Romain Gary lance ici sa carrière littéraire. Occupant encore en 1958 des fonctions diplomatiques, il signe prudemment, déjà, d'un pseudonyme, celui de Fosco Sinibaldi.

C'est que le propos est de dénoncer la complète inefficacité de l'O.N.U., plombée par son objectif premier de long terme, qui serait de survivre elle-même en temps qu'institution à toutes les crises qu'elle est censée contribuer à résoudre, et donc de jouer la carte de l'immobilisme. Il est d'ailleurs bien difficile de sortir de ce carcan dès lors que les américains et les russes sont présentés comme s'entendant pour ne jamais être d'accord et empêcher ainsi que les choses bougent afin de préserver leur leadership, leurs zones d'influences respectives, et galvaniser leurs opinions publiques.

Pour dénoncer cette situation, Romain Gary montre déjà dans ce roman aux allures de conte philosophique le sens de l'absurde et du paradoxe dont il fera grand usage par la suite.
Son héros Johnnie est un jeune cow-boy texan venu faire des études à New-York. Adhérant à l'idéal en principe défendu par les Nations Unies, il trouve le moyen de s'installer clandestinement, avec sa colombe, dans une petite pièce cachée au coeur du bâtiment siège de l'O.N.U. Mais il se rend vite compte de la paralysie complète de l'institution. Visité puis entouré par son amie Frankie et quelques fidèles complices, il décide de sortir de l'ombre et d'orchestrer une fausse grève de la faim pour décrédibiliser l'instance internationale.
Il devient alors un véritable héros aux yeux des peuples du monde, des dons d'argent affluent à son profit...mais quand il décide de mettre fin à la plaisanterie en dévoilant sa supercherie, personne ne l'écoute, il est devenu définitivement un objet d'adoration. C'est le début d'une descente aux enfers pour cet authentique adepte des beaux idéaux...
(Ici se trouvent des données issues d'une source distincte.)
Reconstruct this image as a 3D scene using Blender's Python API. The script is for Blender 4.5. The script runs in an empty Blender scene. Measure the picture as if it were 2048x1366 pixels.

Bien sûr, ce n'est pas encore du très grand Gary. Il se cherche un peu, retient probablement les coups, se répète et nous explique parfois trop son idée force, comme s'il craignait qu'on ne l'ait pas compris immédiatement, ce qui alourdit le propos et en réduit l'impact à mon avis.

Pourtant j'ai trouvé ce roman intéressant en ce qu'on y sent déjà la patte et la pâte stylistiques du futur écrivain de métier Romain Gary, et surtout parce que son analyse et sa clairvoyance des relations internationales et des rouages actionnant la diplomatie sont remarquables...d'autant plus que ces "principes" sont clairement toujours à l'oeuvre aujourd'hui dans cette institution, aussi vénérable que frileuse et trop souvent démunie parce que trop facile à bloquer dans ses résolutions par l'emploi facile du droit de véto par les grandes puissances.

Une vision qui sent l'humanisme, la défense de l'esprit d'indépendance et de grandeur de la France, aux accents pro-gaullistes du bonhomme (à un moment il fait dire que la France a manqué une occasion de s'impliquer), mais aussi derrière l'humour un regard déjà un peu désabusé et pessimiste sur la marche du monde.